What needs to be done
Transcribe each record below word for word.

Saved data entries
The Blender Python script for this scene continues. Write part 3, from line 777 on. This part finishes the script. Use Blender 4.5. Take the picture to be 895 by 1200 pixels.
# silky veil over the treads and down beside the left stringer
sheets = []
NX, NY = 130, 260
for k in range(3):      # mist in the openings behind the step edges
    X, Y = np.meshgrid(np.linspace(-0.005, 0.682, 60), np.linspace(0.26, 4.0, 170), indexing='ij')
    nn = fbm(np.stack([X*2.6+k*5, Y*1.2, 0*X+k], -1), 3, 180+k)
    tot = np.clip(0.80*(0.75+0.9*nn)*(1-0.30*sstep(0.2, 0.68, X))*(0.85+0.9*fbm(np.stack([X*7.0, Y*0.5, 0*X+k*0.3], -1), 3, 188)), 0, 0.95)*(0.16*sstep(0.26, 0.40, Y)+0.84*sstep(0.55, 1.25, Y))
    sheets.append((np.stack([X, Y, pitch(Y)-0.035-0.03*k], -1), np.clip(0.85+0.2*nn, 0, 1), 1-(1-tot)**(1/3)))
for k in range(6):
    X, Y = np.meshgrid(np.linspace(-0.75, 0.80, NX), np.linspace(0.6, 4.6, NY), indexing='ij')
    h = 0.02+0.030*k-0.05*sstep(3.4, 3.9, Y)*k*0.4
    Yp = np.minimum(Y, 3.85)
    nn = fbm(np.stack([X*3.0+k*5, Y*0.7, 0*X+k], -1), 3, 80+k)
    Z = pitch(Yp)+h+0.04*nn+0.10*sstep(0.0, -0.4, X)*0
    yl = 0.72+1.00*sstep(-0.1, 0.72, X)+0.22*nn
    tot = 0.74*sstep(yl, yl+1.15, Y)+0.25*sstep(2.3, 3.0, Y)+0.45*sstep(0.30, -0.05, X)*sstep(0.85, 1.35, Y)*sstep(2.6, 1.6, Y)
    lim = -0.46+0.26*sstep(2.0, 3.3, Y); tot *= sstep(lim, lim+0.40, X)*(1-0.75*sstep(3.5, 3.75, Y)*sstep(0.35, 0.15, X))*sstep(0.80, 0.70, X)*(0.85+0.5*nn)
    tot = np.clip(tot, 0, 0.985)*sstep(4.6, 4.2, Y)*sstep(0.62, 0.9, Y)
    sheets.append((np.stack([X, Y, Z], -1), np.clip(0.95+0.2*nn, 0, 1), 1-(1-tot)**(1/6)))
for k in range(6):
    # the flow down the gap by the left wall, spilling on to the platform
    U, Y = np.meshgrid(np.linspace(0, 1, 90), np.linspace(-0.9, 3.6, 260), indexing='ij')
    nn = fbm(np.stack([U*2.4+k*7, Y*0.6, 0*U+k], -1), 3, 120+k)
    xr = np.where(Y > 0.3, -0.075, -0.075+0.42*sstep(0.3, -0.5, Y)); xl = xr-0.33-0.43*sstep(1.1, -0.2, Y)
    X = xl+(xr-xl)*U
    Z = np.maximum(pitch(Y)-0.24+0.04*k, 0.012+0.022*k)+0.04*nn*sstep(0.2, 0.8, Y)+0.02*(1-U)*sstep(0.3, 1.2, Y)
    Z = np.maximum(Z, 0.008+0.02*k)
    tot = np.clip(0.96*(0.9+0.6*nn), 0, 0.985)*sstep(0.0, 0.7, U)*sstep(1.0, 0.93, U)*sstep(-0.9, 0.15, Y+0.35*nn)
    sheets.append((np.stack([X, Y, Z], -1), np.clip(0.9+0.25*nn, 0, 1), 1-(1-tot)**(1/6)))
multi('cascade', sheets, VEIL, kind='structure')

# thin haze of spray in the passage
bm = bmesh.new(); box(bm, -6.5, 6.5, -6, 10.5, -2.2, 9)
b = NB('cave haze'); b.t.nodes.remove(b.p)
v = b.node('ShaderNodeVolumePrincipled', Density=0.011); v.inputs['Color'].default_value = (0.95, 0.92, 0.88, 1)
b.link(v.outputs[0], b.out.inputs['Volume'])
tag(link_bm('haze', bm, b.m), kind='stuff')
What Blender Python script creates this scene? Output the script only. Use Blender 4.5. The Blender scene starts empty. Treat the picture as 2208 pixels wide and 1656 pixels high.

Task response
The Blender Python script for this scene continues. Write part 3, from line 777 on. This part finishes the script. Use Blender 4.5. Take the picture to be 895 by 1200 pixels.
# silky veil over the treads and down beside the left stringer
sheets = []
NX, NY = 130, 260
for k in range(3):      # mist in the openings behind the step edges
    X, Y = np.meshgrid(np.linspace(-0.005, 0.682, 60), np.linspace(0.26, 4.0, 170), indexing='ij')
    nn = fbm(np.stack([X*2.6+k*5, Y*1.2, 0*X+k], -1), 3, 180+k)
    tot = np.clip(0.80*(0.75+0.9*nn)*(1-0.30*sstep(0.2, 0.68, X))*(0.85+0.9*fbm(np.stack([X*7.0, Y*0.5, 0*X+k*0.3], -1), 3, 188)), 0, 0.95)*(0.16*sstep(0.26, 0.40, Y)+0.84*sstep(0.55, 1.25, Y))
    sheets.append((np.stack([X, Y, pitch(Y)-0.035-0.03*k], -1), np.clip(0.85+0.2*nn, 0, 1), 1-(1-tot)**(1/3)))
for k in range(6):
    X, Y = np.meshgrid(np.linspace(-0.75, 0.80, NX), np.linspace(0.6, 4.6, NY), indexing='ij')
    h = 0.02+0.030*k-0.05*sstep(3.4, 3.9, Y)*k*0.4
    Yp = np.minimum(Y, 3.85)
    nn = fbm(np.stack([X*3.0+k*5, Y*0.7, 0*X+k], -1), 3, 80+k)
    Z = pitch(Yp)+h+0.04*nn+0.10*sstep(0.0, -0.4, X)*0
    yl = 0.72+1.00*sstep(-0.1, 0.72, X)+0.22*nn
    tot = 0.74*sstep(yl, yl+1.15, Y)+0.25*sstep(2.3, 3.0, Y)+0.45*sstep(0.30, -0.05, X)*sstep(0.85, 1.35, Y)*sstep(2.6, 1.6, Y)
    lim = -0.46+0.26*sstep(2.0, 3.3, Y); tot *= sstep(lim, lim+0.40, X)*(1-0.75*sstep(3.5, 3.75, Y)*sstep(0.35, 0.15, X))*sstep(0.80, 0.70, X)*(0.85+0.5*nn)
    tot = np.clip(tot, 0, 0.985)*sstep(4.6, 4.2, Y)*sstep(0.62, 0.9, Y)
    sheets.append((np.stack([X, Y, Z], -1), np.clip(0.95+0.2*nn, 0, 1), 1-(1-tot)**(1/6)))
for k in range(6):
    # the flow down the gap by the left wall, spilling on to the platform
    U, Y = np.meshgrid(np.linspace(0, 1, 90), np.linspace(-0.9, 3.6, 260), indexing='ij')
    nn = fbm(np.stack([U*2.4+k*7, Y*0.6, 0*U+k], -1), 3, 120+k)
    xr = np.where(Y > 0.3, -0.075, -0.075+0.42*sstep(0.3, -0.5, Y)); xl = xr-0.33-0.43*sstep(1.1, -0.2, Y)
    X = xl+(xr-xl)*U
    Z = np.maximum(pitch(Y)-0.24+0.04*k, 0.012+0.022*k)+0.04*nn*sstep(0.2, 0.8, Y)+0.02*(1-U)*sstep(0.3, 1.2, Y)
    Z = np.maximum(Z, 0.008+0.02*k)
    tot = np.clip(0.96*(0.9+0.6*nn), 0, 0.985)*sstep(0.0, 0.7, U)*sstep(1.0, 0.93, U)*sstep(-0.9, 0.15, Y+0.35*nn)
    sheets.append((np.stack([X, Y, Z], -1), np.clip(0.9+0.25*nn, 0, 1), 1-(1-tot)**(1/6)))
multi('cascade', sheets, VEIL, kind='structure')

# thin haze of spray in the passage
bm = bmesh.new(); box(bm, -6.5, 6.5, -6, 10.5, -2.2, 9)
b = NB('cave haze'); b.t.nodes.remove(b.p)
v = b.node('ShaderNodeVolumePrincipled', Density=0.011); v.inputs['Color'].default_value = (0.95, 0.92, 0.88, 1)
b.link(v.outputs[0], b.out.inputs['Volume'])
tag(link_bm('haze', bm, b.m), kind='stuff')
What Blender Python script creates this scene? Output the script only. Use Blender 4.5. The Blender scene starts empty. Treat the picture as 2208 pixels wide and 1656 pixels high.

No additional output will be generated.